Обращение Лунина к религии вообще, к католичеству в частности, проанализировано нами в другой работе (см. Эйдельман, с. 94—102). Среди причин этого явления был назван распространившийся после Великой французской революции и наполеоновских войн «кризис разума», известное разочарование мыслящих кругов в материалистической философии; принятие же Луниным именно католичества связано прежде всего с определенным типом воспитания (влияние в детстве католического аббата Вовилье, пребывание во Франции и Польше, беседы с видными теоретиками католицизма, в том числе с политическим антиподом, но талантливым проповедником Жозефом де Местром). Эти отношения развили у Лунина склонность к католической эстетике, убежденность в связи определенных форм изящного с высшей истиной.

Другая причина лунинского католицизма — подчиненное положение православной церкви по отношению к самодержавию («служители церкви в то же время прислужники государя»). Наконец, для Лунина католицизм был одним из элементов освобождающего просвещения. Деятельная

// С 334

сторона этой церкви (создание монашеских орденов, постоянное участив в политике), очевидно, соответствовала общественному темпераменту декабриста.

Значительная часть «Записной книжки» наполнена рассуждениями о догматах, богословских доводах в пользу католицизма.

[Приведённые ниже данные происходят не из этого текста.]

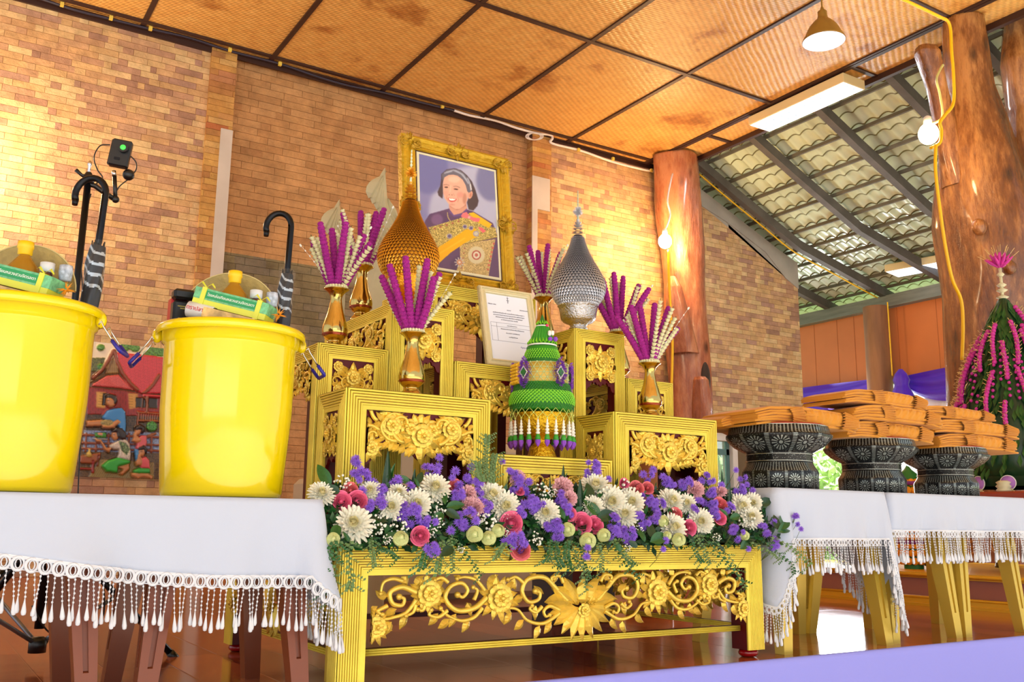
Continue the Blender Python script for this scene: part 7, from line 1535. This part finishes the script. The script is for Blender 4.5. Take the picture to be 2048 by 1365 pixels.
# ================================================================ tall green and magenta flower cone, its stand and the gold-edged platform
gp = thing('stepped_platform', 'low pinkish platform with gold mouldings behind the right tables', 'platform', (4.33, 2.4, 0)); M_pk = mat('pink_brown_panel', (160, 104, 92), .4); M_gd2 = mat('bright_gold_moulding', (226, 176, 40), .3, .4)
mb = MB(); mb.box(4.33, 1.99, .035, 5.9, 3.7, .14); part('riser', mb, M_pk, gp)
mb = MB(); mb.box(4.29, 1.98, 0, 5.9, 3.72, .012); mb.box(4.305, 1.985, .012, 5.9, 3.71, .036); mb.tube([(4.31, 1.99, .04), (4.31, 3.7, .04)], .008, 8); part('lower_moulding', mb, M_gd2, gp)
mb = MB(); mb.box(4.32, 1.985, .132, 5.9, 3.71, .142); mb.box(4.3, 1.98, .142, 5.9, 3.72, .16); mb.tube([(4.305, 1.99, .148), (4.305, 3.7, .148)], .009, 8); part('upper_moulding', mb, M_gd2, gp)
cx_, cy_ = 5.0, 2.86
t = thing('ornate_table', 'dark carved low table with gold scrolls on the platform at the right edge', 'table', (cx_, cy_, .16)); mb = MB(); mb.box(cx_-.36, cy_-.36, .5, cx_+.36, cy_+.36, .56, 0, .01); part('tabletop', mb, mat('red_gold_top', (150, 60, 40), .35), t)
for sx in (-1, 1):
    for sy in (-1, 1): mb = MB(); mb.tube([(cx_+sx*.28, cy_+sy*.28, .5), (cx_+sx*.34, cy_+sy*.34, .38), (cx_+sx*.29, cy_+sy*.29, .27), (cx_+sx*.33, cy_+sy*.33, .162)], [.045, .04, .028, .04], 12); part('leg', mb, mat('dark_carved_wood', (34, 28, 36), .4), t)
mb = MB()
for k in range(4):
    a = k*.9; 
    for j in range(3): mb.tube([(cx_-.37, cy_-.25+k*.16+.05*cos(q_), .3+.05*j*.6+.05*sin(q_)) for q_ in [2*PI*i/12 for i in range(13)]], .008, 5)
part('gold_scrolls', mb, mat('brown_gold', (176, 124, 66), .4, .4), t)
mb = MB(); mb.box(cx_-.4, cy_-.4, .45, cx_-.38, cy_+.4, .5); part('apron', mb, mat('brown_gold', (176, 124, 66), .4, .4), t)
tcn = thing('flower_cone', 'tall dark green leaf cone covered in magenta flower garlands, at the right edge', 'flower cone', (cx_, cy_, .56)); H_ = 1.1
zc0 = .64; prof = [(.0, 0), (.3, .0), (.31, .08), (.29, .2), (.25, .38), (.19, .58), (.125, .76), (.07, .88), (.03, .97), (0, 1.0)]
mb = MB(); mb.lathe([(.28, -.05), (.3, 0)], 40, (cx_, cy_, zc0)); mb.lathe(prof, 48, (cx_, cy_, zc0), rf=lambda a, z: 1+.02*sin(a*16)); part('leaf_body', mb, M_dkgreen, tcn)
qc = random.Random(3); mb = MB()
cp = [(z, r) for r, z in prof[1:]]
M_mgo = mat('magenta_orchid', (206, 50, 160), .6, var=.25, vscale=60); M_mgt = mat('pale_stamen', (226, 190, 120), .6)
for k in range(900):
    z = qc.uniform(0, .95); a = qc.uniform(0, 2*PI); r = interp(z, cp); p = Vector((cx_+cos(a)*r, cy_+sin(a)*r, zc0+z)); n_ = Vector((cos(a), sin(a), .3)); d = Vector((0, 0, -1))+n_*.35; L = .07; s_ = n_.cross(d).normalized()*.012
    mb.add([p-d*.02+s_*.4, p+d*L*.5+n_*.01+s_, p+d*L+n_*.012, p+d*L*.5+n_*.01-s_], [(0, 1, 2, 3)])
part('leaf_layers', mb, M_green, tcn)['kind'] = 'stuff'
for g in range(34):
    a = cdir+(g % 17-8)*.30+qc.uniform(-.1, .1); z0_ = [.85, .5][g//17]+qc.uniform(-.18, .08); L = qc.uniform(.2, .34); mb = MB()
    for i in range(int(L/.018)):
        z = z0_-i*.018; r = interp(z, cp)+.018+.02*sin(PI*i*.018/L); aa = a+.25*sin(i*.18+g)*.25; c = Vector((cx_+cos(aa)*r, cy_+sin(aa)*r, zc0+z)); mb.ball(c, .0135, 7, 5)
        for s_ in range(2): d = Vector((cos(aa)+qc.gauss(0, .6), sin(aa)+qc.gauss(0, .6), qc.gauss(.2, .6))).normalized(); mb.tube([c+d*.01, c+d*.034], .0016, 3, 1)
    part('garland', mb, [M_mgo, M_mgt], tcn)
for g in range(26):
    a = cdir+(g-13)*.16; z0_ = qc.uniform(.3, .75); mb = MB()
    for i in range(7): z = z0_-i*.035; r = interp(z, cp)+.02; mb.ball((cx_+cos(a)*r, cy_+sin(a)*r, zc0+z), .009, 7, 5)
    part('bud_string', mb, M_mgo, tcn)
mb = MB(); 
for z, r in ((.99, .032), (1.03, .03), (1.06, .026), (1.12, .02)): mb.lathe([(.01, -.012), (r, 0), (.01, .012)], 16, (cx_, cy_, zc0+z))
mb.tube([(cx_, cy_, zc0+.95), (cx_, cy_, zc0+1.16)], .008, 8); part('ivory_rings', mb, mat('ivory', (214, 208, 170), .5), tcn)
mb = MB()
for i in range(22): a = i*2.4; el = .5+.9*(i/22); d = Vector((cos(a)*cos(el), sin(a)*cos(el), sin(el))); p = Vector((cx_, cy_, zc0+1.16)); mb.tube([p, p+d*.05, p+d*.09], [.006, .011, .002], 6); mb.tube([p+d*.06, p+d*.13], .0015, 3, 1)
part('top_flower', mb, [M_mgo, M_mgt], tcn)
for k, da in enumerate((-1.1, -.62, -.15, .3, .8)):
    a = cdir+da; p = Vector((cx_+cos(a)*.31, cy_+sin(a)*.31, zc0-.035)); M = Matrix(((-sin(a), 0, cos(a)), (cos(a), 0, sin(a)), (0, 1, 0))).to_4x4(); M.translation = p; mb = MB(); mb.lathe([(0, .012), (.02, .012), (.034, .006), (.036, 0)], 24); ro = part('rosette', MB().merge(mb, M), mat('mauve_rosette', (178, 120, 206), .6, bump=.4, bscale=200), tcn)
    mb = MB(); mb.ball((0, 0, .012), .009, 8, 6); part('rosette_centre', MB().merge(mb, M), M_mgo, ro); mb = MB(); mb.tube([(.036*cos(q_), .036*sin(q_), .002) for q_ in [2*PI*i/24 for i in range(25)]], .003, 6); part('rosette_edge', MB().merge(mb, M), M_wf, ro)
    if k < 4:
        mb = MB(); a1 = a+.47
        for sg_ in (.05, .085):
            for i in range(25): f = i/24; aa = lerp(a, a1, f); mb.ball((cx_+cos(aa)*.315, cy_+sin(aa)*.315, zc0-.05-sg_*4*f*(1-f)), .0045, 6, 4)
        part('bead_swag', mb, mat('pearl_beads', (222, 206, 150), .4), tcn)
for k, (dx, dy) in enumerate(((-.32, -.1), (-.12, -.3), (.12, -.3))):
    p = (cx_+dx, cy_+dy, .56); one('white_pot', MB().lathe([(0, 0), (.03, 0), (.036, .008), (.028, .016), (.038, .026), (.028, .036), (.036, .046), (.02, .055), (0, .055)], 20, p), mat('ivory', (214, 208, 170), .5), 'small ivory ringed pot under the flower cone, %s from the left' % ORD[k], 'pot', p, 'ivory pots under the flower cone')
# marigold garland pillar seen between the bowls
p = (4.65, 3.28, .16); t = thing('marigold_pillar', 'orange marigold column with purple bands seen between the last two bowls', 'garland', p); mb = MB()
qm = random.Random(5)
for k in range(11):
    z = .2+k*.042; 
    for i in range(13): a = 2*PI*i/13+k*.3; mb.ball((p[0]+cos(a)*.062, p[1]+sin(a)*.062, z), .02, 8, 5)
part('marigolds', mb, mat('marigold', (250, 160, 16), .6, bump=.8, bscale=200), t); mb = MB(); mb.lathe([(.05, 0), (.055, .5), (.02, .53), (0, .56)], 20, (p[0], p[1], .16)); part('core', mb, M_dg, t)
for k in range(4): mb = MB(); z = .3+k*.105; mb.tube([(p[0]+cos(a)*.077, p[1]+sin(a)*.077, z) for a in [2*PI*i/24 for i in range(25)]], .011, 8); part('purple_band', mb, mat('purple_band', (116, 30, 110), .6), t)

# ================================================================ things behind the altar
def naga(lab, base, top, seed, w_=.18, flip=1):
    t = thing('serpent_statue', lab, 'statue', base, 'stone serpent statues'); b_, tt = Vector(base), Vector(top); M_st = mat('pale_stone', (196, 186, 150), .7, bump=.4, bscale=20, var=.15, vscale=6); mb = MB(); P = []
    for i in range(30):
        f = i/29; c = b_.lerp(tt-Vector((0, 0, .1)), f)+Vector((0, .06*sin(f*3), 0)); r = w_*(.62+.3*sin(f*2.6)) if f < .8 else w_*(.62+.3*sin(.8*2.6))*(1-(f-.8)*1.6)
        P.append([(c.x+cos(2*PI*j/28)*r*(1+.05*cos(8*2*PI*j/28)), c.y+sin(2*PI*j/28)*r*.7, c.z+.02*sin(i*1.9)) for j in range(28)])
    mb.grid(P, 0, True, cv=True); mb.f.append(tuple(len(mb.v)-28+j for j in range(28))); mb.m.append(0); mb.s.append(False); part('neck', mb, M_st, t)
    hc = tt+Vector((.06*flip, 0, -.13)); mb = MB(); mb.ball(hc, .1, 18, 12, 0, (1.1, .7, .85)); mb.ball(hc+Vector((.09*flip, 0, -.02)), .06, 14, 10, 0, (1.3, .7, .7)); mb.ball(hc+Vector((.08*flip, 0, -.08)), .05, 12, 8, 0, (1.2, .7, .5)); part('head', mb, M_st, t)
    mb = MB()
    for k in range(7): leaf(mb, -.02*k*flip, -.1+.022*k, PI/2+flip*(.5-.14*k), .13+.03*(3-abs(k-3)), .06, .4, 0, 6, -.25*flip)
    for k in range(5): leaf(mb, .02*flip, -.16+.03*k, PI/2+flip*(1.3-.2*k), .1, .035, .5, .0)
    part('crest', MB().merge(mb, Matrix.Translation(tt+Vector((0, -.05, 0))) @ Matrix(((1, 0, 0), (0, 0, -1), (0, 1, 0))).to_4x4()), M_st, t)
    mb = MB(); mb.ball(hc+Vector((.07*flip, -.06, .03)), .012, 8, 6); part('eye', mb, mat('stone_eye', (120, 110, 84), .5), t); return t
naga('pale stone serpent statue behind the golden cone, face turned right', (1.68, 3.75, 0), (1.70, 3.75, 1.74), 1, .1)
naga('pale stone serpent crest behind the rear left flower vase', (1.62, 4.1, 0), (1.63, 4.1, 1.68), 2, .045)
t = thing('sofa', 'beige leather sofa seen through the legs of the left altar tables', 'sofa', (2.6, 4.6, 0)); M_leather = mat('beige_leather', (186, 170, 144), .35)
mb = MB(); mb.box(1.86, 4.3, .0, 3.3, 5.0, .42, 0, .03); part('seat', mb, M_leather, t)
for k in range(4): mb = MB(); mb.box(1.9+k*.34, 4.75, .42, 2.23+k*.34, 4.95, .84, 0, .05); part('back_cushion', mb, M_leather, t)
for x in (1.76, 3.26): mb = MB(); mb.box(x, 4.25, .0, x+.12, 5.0, .6, 0, .03); part('armrest', mb, M_leather, t)
t = thing('emblem_box', 'dark box with a round gold emblem behind the tall right altar table', 'box', (2.27, 3.05, 0)); mb = MB(); mb.box(2.12, 3.05, .0, 2.42, 3.2, 1.0, 0, .005); part('body', mb, mat('slate_panel', (62, 60, 66), .5), t)
ce = Vector((2.3, 3.046, .945)); mb = MB(); mb.tube([ce+Vector((.032*cos(a), 0, .03*sin(a))) for a in [2*PI*i/24 for i in range(25)]], .003, 6); 
for a in (0, PI/4, PI/2, 3*PI/4): mb.tube([ce+Vector((.028*cos(a), 0, .026*sin(a))), ce-Vector((.028*cos(a), 0, .026*sin(a)))], .0025, 5)
part('emblem', mb, M_gd2, t)
t = thing('wooden_pedestal', 'turned wooden goblet-shaped stand seen through the front right altar table', 'stand', (2.72, 3.2, 0)); mb = MB(); mb.lathe([(0, 0), (.1, 0), (.1, .05), (.05, .1), (.04, .4), (.05, .55), (.08, .7), (.085, .74), (0, .74)], 28, (2.72, 3.2, 0)); part('body', mb, mat('turned_wood', (176, 112, 62), .35, var=.2, vscale=6), t)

С этим, однако, постоянно, причудливо сочетается мысль о связи истинной веры с истинным освобождением. Лунин страстно, тенденциозно старается показать,; что политическая, гражданская, личная свобода утверждалась именно на основе католического мировоззрения. Любопытно, что из этого религиозного тезиса выводится мысль о благе для России, заключающемся в отсутствии связей между православием и освободительным движением («лучше спотыкаться на верном пути, нежели бежать по ложному»).

Для Лунина высокая нравственность, жертвенность декабристов есть духовный акт, родственный религиозному подвигу, который рано или поздно приведет и к обретению истинных, по его мнению, форм веры и церкви. Лунин не торопит этот процесс, который ему представляется естественным: в его завершенных, предназначенных к распространению трудах нет почти никаких признаков религиозной, католической агитации; лишь в некоторых рассуждениях о красоте, природе, непостижимости можно угадать мотивы, постоянные в сочинении только для самого себя — «Записной книжке».

Древние тексты, религиозные формы в книжке постоянно сплетаются здесь со злободневным, современным. Таковы, например, рассуждения Лунина о неточности русского перевода фрагмента из «Деяний апостолов», где апостол Павел говорит римскому прокуратору Феликсу: «как я знаю, что ты многие годы справедливо судишь сей народ, то тем свободнее могу я говорить в защищение себя». Лунин уверен (и в этой уверенности отчетливо проявляется личность декабриста), что апостол, зная Феликса,; не мог одобрить его управления и сказать: ты судишь справедливо. Это была бы малодушная лесть со стороны подсудимого. Говоривший всегда свободно, иногда слишком свободно не мог сказать: «Тем свободнее могу я говорить».

Религиозная проблематика «Записной книжки» завершается примечательным выводом о декабристах: «Можно говорить о заблуждениях и проступках этих апостолов свободы, как Писание говорит о дани, которую отдавали людским слабостям апостолы веры».

Апостолы свободы — лунинская автохарактеристика и определение движения в целом. В этих словах скрыто и стремление к жертве, страданию — то, чего Лунин добьется, создавая и распространяя свои сочинения.